The 3rd Selma Civil Rights March frontline.

In an effort to bring the issue of voting rights to national attention, Martin Luther King, Jr. launched a voter registration drive in Selma, Alabama, in early 1965. Even though blacks slightly outnumbered whites in the city of 29,500 people, Selma’s voting rolls were 99 percent white and 1 percent black. For seven weeks, King led hundreds of Selma’s black residents to the county courthouse to register to vote. 

Nearly 2,000 black demonstrators, including King, were jailed by County Sheriff James Clark for contempt of court, juvenile delinquency, and parading without a permit. After a federal court ordered Clark not to interfere with orderly registration, the sheriff forced black applicants to stand in line for up to five hours before being permitted to take a “literacy” test. Not a single black voter was added to the registration rolls.

When a young black man was murdered in nearby Marion, King responded by calling for a march from Selma to the state capitol of Montgomery, fifty miles away. On March 7, 1965, black voting-rights demonstrators prepared to march. “I can’t promise you that it won’t get you beaten,” King told them, “…but we must stand up for what is right!” As they crossed a bridge spanning the Alabama River, 200 state police with tear gas, night sticks, and whips attacked them. The march resumed on March 21 with federal protection. The marchers chanted: “Segregation’s got to fall…you never can jail us all.”

Viola Liuzzo.

On March 25 a crowd of 25,000 gathered at the state capitol to celebrate the march’s completion. Martin Luther King, Jr. addressed the crowd and called for an end to segregated schools, poverty, and voting discrimination. “I know you are asking today, ‘How long will it take?’…How long?
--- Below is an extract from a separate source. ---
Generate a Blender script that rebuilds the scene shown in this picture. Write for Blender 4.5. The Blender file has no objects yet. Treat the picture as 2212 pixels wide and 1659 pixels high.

Not long, because no lie can live forever.”

Within hours of the march’s end, four Ku Klux Klan members shot and killed a 39-year-old white civil rights volunteer from Detroit named Viola Liuzzo. President Johnson expressed the nation’s shock and anger. “Mrs. Liuzzo went to Alabama to serve the struggle for justice,” the President said. “She was murdered by the enemies of justice who for decades have used the rope and the gun and the tar and the feather to terrorize their neighbors.”

Two measures adopted in 1965 helped safeguard the voting rights of black Americans. On January 23, the states completed ratification of the Twenty-Fourth Amendment to the Constitution barring a poll tax in federal elections. At the time, five Southern states still had a poll tax. On August 6, President Johnson signed the Voting Rights Act, which prohibited literacy tests and sent federal examiners to seven Southern states to register black voters. Within a year, 450,000 Southern blacks registered to vote.